La question de la mémoire est un sujet sensible. A première vue, les internés qui ont vécu à Lambesc entre avril et juin 1940 n'ont pas laissé de souvenir impérissable, bien au contraire. Lambesc a effacé ce triste épisode de sa mémoire collective. Plusieurs centaines d’hommes disparus, effacés comme on éloigne une mauvaise pensée d'un revers de main. Pourtant ils étaient là, plusieurs centaines de détenus dont certains parlaient peu ou mal notre langue. Ils ont vécu et témoigné de leur passage dans le village. Autant de destins réunis ici.
Nous devons sortir cet épisode oublié de notre mémoire en nous appuyant sur des faits établis grâce aux archives. Nous devons accepter ce passé même s'il ne semble pas très reluisant. Nous devons accepter la présence de ce camp de ressortissants étrangers imposé à Lambesc par l'administration de la République française. Nous devons aussi faire en sorte que les jeunes générations connaissent cette réalité.
_______________________________________
Pour aller
plus loin.
Sources
Dossiers
archives départementales des Bouches-du-Rhône (cote 142
W).
Claire LUTRIN-LE PORS
Les Perrières
13410 LAMBESC.
Lambesc
1940 : La mémoire oubliée.
Lambesc,
OCTOBRE 2010.
[1] Lion FEUCHTWANGER, Le Diable en France, Paris, ed. Belfond, 2009.
[2] Anne GRYNBERG, Les camps de la honte. Les internés juifs des camps français, 1939-1944, Paris, La Découverte, 1991, p. 28.
[3] Anne GRYNBERG, op. cit.
[4] Ce transfert est cité dans le journal de Marche du 157e RR (« Stationnement du 4e bataillon : A dater du 18 avril le camp des étrangers est transféré d’Aix les Milles à Lambesc »). Service historique des Armées, Vincennes.
[5] Doris OBERSCHNERNITZKI, Letzte Hoffnung-Ausreise. Die Ziegelei von Les Milles 1939-1942. Vom Lager für unerwünschte Ausländer zum Deportations zentrum, ed. Hentrich &Hentrich, Teetz 1999.
[6] La conserverie s'appellera plus tard Beaudoux.
[7] Elle est aujourd'hui en partie détruite et transformée en logements résidentiels et parking.
[8] Cf. André FONTAINE, Le camp d'étrangers des Milles, 1933-1944, Aix en Provence, Édisud, 1989, p.19.
[9] Dans ces cahiers, Elie Roussier donne un chiffre de quatre cents internés (voir Musée des Amis du Vieux Lambesc).

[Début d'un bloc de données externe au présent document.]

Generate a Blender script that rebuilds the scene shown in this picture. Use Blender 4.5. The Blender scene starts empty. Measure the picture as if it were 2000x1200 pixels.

[10] cf. Encyclopédie Quillet.
[11] Les Russes blancs sont des Russes partisans du tsar et de sa famille. Ils ont fui en masse lors de la Révolution russe et des années suivantes. Les Russes blancs n'étaient pas uniquement des nobles. Beaucoup de non-nobles se sont engagés dans la légion étrangère à la suite de leur fuite.
[12] A la fin du XVIIIe siècle, la Pologne a été partagée entre la Prusse,
l'Autriche et la Russie au cours de trois traités. L'Autriche et la Russie se
sont attribuées les trois quarts du territoire polonais.
[13] Des sympathisants nazis ont été internés aux Milles. Il n' y a aucun document prouvant qu'ils soient passés par Lambesc. En effet, en juillet 1940, le capitaine Goruchon a préféré brûler les archives des premiers mois du camp de peur qu'elles ne tombent aux mains des Allemands.
[14] Cf Doris OBERSCHNERNITZKI,
op. Cit., p. 153.
[15] Voir bibliographie.
[16] Cette lettre n'a pas été retrouvée dans les archives. Je ne peux donc en détailler le contenu.
[17] André FONTAINE rapporte qu'il s'agit de rations militaires : "On peut le conserver des mois sans qu'il soit dur, il est pâteux et insipide, très lourd à digérer". (Le camp d'étrangers... op. cit, p. 29). De plus, cette liste comprend la nourriture destinée aux prisonniers et celle destinée à l'encadrement. Les menus n'étaient pas de qualité équivalente pour les uns et pour les autres.
[18] Le camp a sa propre poste.
[19] Il est le n°141 dans le tableau des internés.